> _AIM_
Find each line with the word "objects" and state how many there are, nothing more.

> _DATA EXTRACT_

----

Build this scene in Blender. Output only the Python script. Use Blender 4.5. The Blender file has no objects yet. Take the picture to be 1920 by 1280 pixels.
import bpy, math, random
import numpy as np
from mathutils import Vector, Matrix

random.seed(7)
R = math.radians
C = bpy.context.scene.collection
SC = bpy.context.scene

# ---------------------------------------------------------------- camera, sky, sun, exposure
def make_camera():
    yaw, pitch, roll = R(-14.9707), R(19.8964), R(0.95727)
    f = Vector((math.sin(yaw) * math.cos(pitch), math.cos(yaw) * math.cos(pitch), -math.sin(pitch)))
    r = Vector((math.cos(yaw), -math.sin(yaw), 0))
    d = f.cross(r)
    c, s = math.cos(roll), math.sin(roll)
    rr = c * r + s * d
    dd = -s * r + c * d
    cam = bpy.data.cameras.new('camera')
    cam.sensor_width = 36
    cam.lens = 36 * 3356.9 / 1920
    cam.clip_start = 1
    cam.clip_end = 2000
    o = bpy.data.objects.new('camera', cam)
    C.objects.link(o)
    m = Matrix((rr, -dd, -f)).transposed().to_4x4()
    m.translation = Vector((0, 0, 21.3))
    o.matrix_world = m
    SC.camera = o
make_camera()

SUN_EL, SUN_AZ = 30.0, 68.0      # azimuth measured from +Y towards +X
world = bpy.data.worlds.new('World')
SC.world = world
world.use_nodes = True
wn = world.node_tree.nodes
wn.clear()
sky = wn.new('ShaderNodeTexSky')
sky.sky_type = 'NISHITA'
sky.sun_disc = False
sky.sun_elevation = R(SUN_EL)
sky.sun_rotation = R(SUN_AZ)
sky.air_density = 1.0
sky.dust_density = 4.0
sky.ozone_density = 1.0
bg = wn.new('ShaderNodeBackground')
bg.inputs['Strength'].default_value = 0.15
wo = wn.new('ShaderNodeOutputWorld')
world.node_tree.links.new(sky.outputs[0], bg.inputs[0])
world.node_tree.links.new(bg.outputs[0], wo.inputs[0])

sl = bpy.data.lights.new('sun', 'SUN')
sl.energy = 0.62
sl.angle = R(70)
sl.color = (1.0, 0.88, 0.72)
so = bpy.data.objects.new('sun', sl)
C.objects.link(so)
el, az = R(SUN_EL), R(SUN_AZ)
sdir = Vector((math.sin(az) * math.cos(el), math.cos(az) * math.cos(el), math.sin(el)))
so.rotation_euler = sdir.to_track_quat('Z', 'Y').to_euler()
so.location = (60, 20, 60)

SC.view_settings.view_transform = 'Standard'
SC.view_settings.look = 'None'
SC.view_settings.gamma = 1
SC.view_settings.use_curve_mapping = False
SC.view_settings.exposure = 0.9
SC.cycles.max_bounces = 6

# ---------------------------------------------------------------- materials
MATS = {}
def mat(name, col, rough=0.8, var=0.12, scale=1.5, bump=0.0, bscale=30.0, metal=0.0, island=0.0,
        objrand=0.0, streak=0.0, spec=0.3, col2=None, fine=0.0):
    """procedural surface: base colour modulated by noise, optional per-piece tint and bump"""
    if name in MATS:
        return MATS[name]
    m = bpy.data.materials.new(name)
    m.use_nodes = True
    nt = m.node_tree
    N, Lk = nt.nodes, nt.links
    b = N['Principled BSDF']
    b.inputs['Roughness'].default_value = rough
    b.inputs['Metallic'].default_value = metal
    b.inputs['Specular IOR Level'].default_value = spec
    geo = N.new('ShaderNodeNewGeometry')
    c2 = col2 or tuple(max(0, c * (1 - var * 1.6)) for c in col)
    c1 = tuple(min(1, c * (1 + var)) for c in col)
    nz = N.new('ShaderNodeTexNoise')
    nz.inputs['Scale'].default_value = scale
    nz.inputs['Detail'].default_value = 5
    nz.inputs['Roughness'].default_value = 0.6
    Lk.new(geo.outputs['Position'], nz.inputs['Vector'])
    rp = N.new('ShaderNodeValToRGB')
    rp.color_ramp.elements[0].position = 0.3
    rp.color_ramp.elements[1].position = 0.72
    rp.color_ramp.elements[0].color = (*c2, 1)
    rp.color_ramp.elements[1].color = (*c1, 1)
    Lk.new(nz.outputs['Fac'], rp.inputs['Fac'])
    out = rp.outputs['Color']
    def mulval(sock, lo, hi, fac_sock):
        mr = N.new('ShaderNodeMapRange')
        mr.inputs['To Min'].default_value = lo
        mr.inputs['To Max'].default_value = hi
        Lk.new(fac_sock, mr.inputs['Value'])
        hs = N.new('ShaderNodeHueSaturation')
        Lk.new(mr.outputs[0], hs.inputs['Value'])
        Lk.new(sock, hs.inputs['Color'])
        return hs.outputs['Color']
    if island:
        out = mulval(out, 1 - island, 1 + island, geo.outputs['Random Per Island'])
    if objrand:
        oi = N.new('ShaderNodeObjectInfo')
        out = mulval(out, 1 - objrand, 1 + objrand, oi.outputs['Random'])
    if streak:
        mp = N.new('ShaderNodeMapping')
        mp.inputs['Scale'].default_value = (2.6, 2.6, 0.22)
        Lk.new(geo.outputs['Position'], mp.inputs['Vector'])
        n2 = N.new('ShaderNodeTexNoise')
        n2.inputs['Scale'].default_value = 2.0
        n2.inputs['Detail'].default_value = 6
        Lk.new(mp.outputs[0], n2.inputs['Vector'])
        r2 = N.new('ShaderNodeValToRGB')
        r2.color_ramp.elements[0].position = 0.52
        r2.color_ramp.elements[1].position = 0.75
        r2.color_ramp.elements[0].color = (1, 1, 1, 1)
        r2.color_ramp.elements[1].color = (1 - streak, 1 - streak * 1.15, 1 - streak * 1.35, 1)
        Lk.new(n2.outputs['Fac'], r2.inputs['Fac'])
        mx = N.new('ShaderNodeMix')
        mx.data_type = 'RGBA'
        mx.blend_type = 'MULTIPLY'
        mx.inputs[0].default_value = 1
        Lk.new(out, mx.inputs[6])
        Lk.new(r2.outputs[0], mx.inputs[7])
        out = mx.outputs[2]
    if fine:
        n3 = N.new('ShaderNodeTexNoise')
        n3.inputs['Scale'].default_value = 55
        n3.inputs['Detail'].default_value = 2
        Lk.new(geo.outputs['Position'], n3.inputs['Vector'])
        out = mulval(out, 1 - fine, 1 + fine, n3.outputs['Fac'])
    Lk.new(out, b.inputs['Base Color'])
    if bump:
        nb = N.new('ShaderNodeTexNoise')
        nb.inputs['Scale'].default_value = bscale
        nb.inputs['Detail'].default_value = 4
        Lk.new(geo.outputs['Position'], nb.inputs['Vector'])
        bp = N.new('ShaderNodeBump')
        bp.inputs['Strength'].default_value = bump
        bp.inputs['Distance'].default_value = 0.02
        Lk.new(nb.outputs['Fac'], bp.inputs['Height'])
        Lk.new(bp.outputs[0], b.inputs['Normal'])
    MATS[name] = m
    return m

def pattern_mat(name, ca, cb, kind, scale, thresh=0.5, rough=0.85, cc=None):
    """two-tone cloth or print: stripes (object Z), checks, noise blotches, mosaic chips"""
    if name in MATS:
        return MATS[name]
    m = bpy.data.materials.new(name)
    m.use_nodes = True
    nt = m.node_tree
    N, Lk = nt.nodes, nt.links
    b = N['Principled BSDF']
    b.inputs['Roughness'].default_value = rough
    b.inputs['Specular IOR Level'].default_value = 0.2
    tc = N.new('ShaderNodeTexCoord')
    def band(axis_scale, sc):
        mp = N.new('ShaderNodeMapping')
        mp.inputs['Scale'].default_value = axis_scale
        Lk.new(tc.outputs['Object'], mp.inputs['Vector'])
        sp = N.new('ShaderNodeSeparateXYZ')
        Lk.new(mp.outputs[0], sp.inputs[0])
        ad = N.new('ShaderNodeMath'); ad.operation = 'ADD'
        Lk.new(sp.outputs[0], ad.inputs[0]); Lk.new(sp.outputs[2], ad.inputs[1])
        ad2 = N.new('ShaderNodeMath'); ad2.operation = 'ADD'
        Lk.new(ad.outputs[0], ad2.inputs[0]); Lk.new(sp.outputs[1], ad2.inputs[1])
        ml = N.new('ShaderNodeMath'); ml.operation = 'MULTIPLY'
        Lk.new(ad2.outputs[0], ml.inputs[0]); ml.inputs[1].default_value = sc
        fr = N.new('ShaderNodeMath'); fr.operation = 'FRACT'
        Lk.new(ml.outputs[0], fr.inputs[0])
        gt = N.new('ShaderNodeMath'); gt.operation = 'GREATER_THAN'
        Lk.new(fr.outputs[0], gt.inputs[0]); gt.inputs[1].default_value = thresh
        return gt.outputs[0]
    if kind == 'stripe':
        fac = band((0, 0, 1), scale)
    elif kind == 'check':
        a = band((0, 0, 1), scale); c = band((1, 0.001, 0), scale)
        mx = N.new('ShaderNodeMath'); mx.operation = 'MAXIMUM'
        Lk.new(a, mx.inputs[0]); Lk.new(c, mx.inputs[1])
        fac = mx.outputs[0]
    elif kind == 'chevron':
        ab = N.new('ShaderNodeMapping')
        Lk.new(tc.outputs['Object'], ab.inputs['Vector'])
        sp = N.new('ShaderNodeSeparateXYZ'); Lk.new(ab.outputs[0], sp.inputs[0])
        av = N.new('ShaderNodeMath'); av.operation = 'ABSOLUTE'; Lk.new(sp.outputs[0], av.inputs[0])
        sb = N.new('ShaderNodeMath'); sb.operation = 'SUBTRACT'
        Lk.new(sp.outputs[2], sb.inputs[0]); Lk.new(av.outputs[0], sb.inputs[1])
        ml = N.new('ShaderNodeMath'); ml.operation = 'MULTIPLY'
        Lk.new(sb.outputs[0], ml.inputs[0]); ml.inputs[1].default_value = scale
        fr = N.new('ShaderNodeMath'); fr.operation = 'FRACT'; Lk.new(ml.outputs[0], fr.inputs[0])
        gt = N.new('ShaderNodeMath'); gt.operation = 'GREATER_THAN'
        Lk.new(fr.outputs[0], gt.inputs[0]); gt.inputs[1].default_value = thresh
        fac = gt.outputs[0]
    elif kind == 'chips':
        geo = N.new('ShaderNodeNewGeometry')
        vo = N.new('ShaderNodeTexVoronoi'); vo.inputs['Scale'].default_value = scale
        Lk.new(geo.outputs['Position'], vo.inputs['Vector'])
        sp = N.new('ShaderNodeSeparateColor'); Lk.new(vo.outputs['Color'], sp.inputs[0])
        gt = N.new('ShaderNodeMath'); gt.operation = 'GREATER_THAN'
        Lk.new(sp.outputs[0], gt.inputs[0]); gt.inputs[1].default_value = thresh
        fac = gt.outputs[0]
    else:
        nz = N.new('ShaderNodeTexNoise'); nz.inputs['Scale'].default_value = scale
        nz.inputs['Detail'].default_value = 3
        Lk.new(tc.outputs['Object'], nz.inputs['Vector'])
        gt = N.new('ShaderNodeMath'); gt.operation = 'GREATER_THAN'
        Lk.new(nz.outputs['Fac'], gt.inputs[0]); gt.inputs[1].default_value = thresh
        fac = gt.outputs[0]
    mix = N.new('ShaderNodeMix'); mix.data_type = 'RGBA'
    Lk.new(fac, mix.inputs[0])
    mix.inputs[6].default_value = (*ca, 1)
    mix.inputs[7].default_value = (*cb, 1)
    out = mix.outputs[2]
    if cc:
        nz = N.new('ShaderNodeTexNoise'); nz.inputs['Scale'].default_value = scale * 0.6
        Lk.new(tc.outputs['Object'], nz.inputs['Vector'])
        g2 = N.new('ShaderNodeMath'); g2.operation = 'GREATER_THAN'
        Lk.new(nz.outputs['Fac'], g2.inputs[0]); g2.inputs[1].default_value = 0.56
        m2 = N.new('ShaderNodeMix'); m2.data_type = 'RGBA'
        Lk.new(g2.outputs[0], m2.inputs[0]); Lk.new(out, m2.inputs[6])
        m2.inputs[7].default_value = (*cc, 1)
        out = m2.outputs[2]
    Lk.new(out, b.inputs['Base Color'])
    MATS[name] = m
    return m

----

> _FULL ANSWER_
5